Как бы хорошо ни писалось на выброс – это все равно не мое, не настоящее писание. Ну еще пять-десять лет, куда ни шло, а дальше – страшно! Суть не в том – что писать, а в том – как писать. Можно врать в сюжете – это не очень опасно, можно врать в идее – не беда; губительно врать в выражении своего чувствования мира. В моих рассказах на выброс даже птица летит не так, как должна лететь моя птица. Служить можно любой идее, все они сомнительны, но служить своим оружием своими средствами. Скальд воспевал ярла Скуле, хотя не верил в его дело, а верил в дело Гокона Гоконсена (к сожалению, Гокону нечем было платить за песни), но скальд пел своим голосом, а певцу ничего больше не надо. Если бы скальда заставили славить ярла Скуле на чужой манер, он бы сразу перешел к нищему Гокону.

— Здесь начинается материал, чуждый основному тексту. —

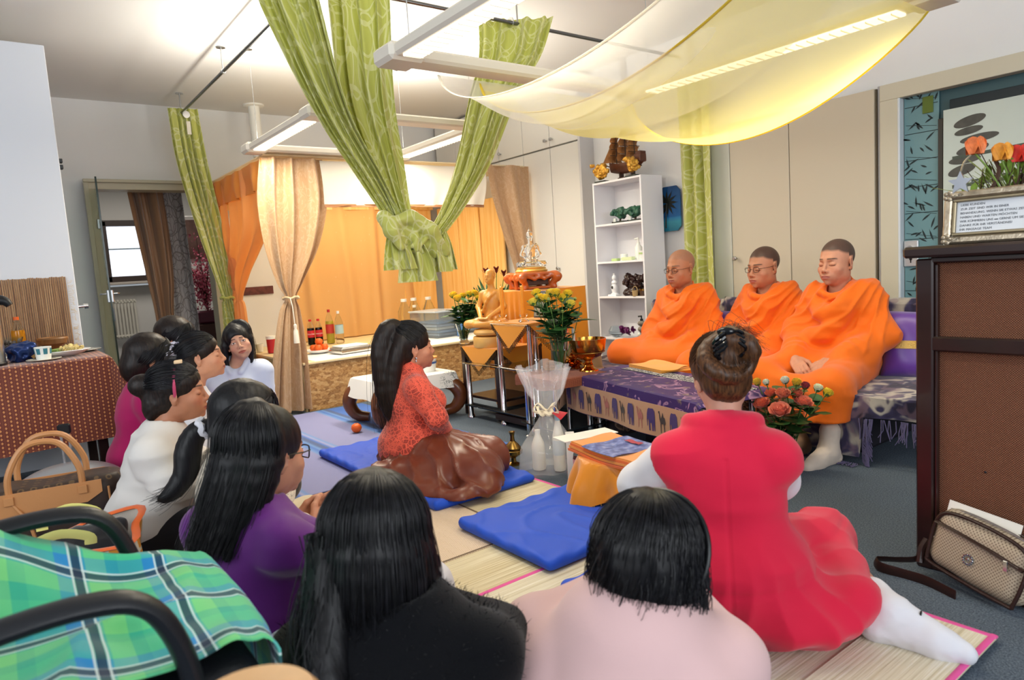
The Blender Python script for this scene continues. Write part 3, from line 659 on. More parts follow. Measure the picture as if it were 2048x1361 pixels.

После многочисленных рукопожатий на съезде ладонь пахла, как пятка полотера (у всех нечистые и потные от возбуждения руки).

Через столько веков в Грановитой палате вновь разыгрались дикие картины местничества. Только вместо Буйносовых и Лычкиных, Пожарских и Долгоруких, драли друг дружку за бороду, плевали в глаза братья Тур и Михалков, Полевой и Габрилович.


Не забыть, как мы вскакивали с рюмками в руках, покорные голосу невидимого существа, голосу, казалось принадлежавшему одному из тех суровых святых, что взирали на наше убогое пиршество со стен Грановитой палаты. Покорные этому голосу, мы пили и с холуйством, которое даже не могло быть оценено, растягивали рты в улыбке. (Основной банкет шел в Георгиевском зале, и нам он транслировался по радио.)